Jailbreaking the Non-Transferable Barrier via Test-Time Data Disguising
Yongli Xiang, Ziming Hong, Lina Yao, Dadong Wang, Tongliang Liu
TL;DR
JailNTL exposes a black-box vulnerability of non-transferable learning by introducing test-time data disguising to jailbreak the non-transferable barrier. The method combines data-intrinsic disguising (DID) and model-guided disguising (MGD), using a GAN-based disguising network, a bidirectional CycleGAN structure, and zero-order gradient estimation to avoid touching model weights. Empirical results show up to 55.7% unauthorized-domain recovery with only 1% authorized data, outperforming white-box baselines and enhancing white-box attacks when integrated with TransNTL. The work underscores the need for secure NTL deployments in black-box settings and offers a flexible framework that can augment existing attack strategies while informing defense design.
Abstract
Non-transferable learning (NTL) has been proposed to protect model intellectual property (IP) by creating a "non-transferable barrier" to restrict generalization from authorized to unauthorized domains. Recently, well-designed attack, which restores the unauthorized-domain performance by fine-tuning NTL models on few authorized samples, highlights the security risks of NTL-based applications. However, such attack requires modifying model weights, thus being invalid in the black-box scenario. This raises a critical question: can we trust the security of NTL models deployed as black-box systems? In this work, we reveal the first loophole of black-box NTL models by proposing a novel attack method (dubbed as JailNTL) to jailbreak the non-transferable barrier through test-time data disguising. The main idea of JailNTL is to disguise unauthorized data so it can be identified as authorized by the NTL model, thereby bypassing the non-transferable barrier without modifying the NTL model weights.
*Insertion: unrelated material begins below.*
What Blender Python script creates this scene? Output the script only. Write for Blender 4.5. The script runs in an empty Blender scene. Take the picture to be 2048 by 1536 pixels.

Specifically, JailNTL encourages unauthorized-domain disguising in two levels, including: (i) data-intrinsic disguising (DID) for eliminating domain discrepancy and preserving class-related content at the input-level, and (ii) model-guided disguising (MGD) for mitigating output-level statistics difference of the NTL model. Empirically, when attacking state-of-the-art (SOTA) NTL models in the black-box scenario, JailNTL achieves an accuracy increase of up to 55.7% in the unauthorized domain by using only 1% authorized samples, largely exceeding existing SOTA white-box attacks.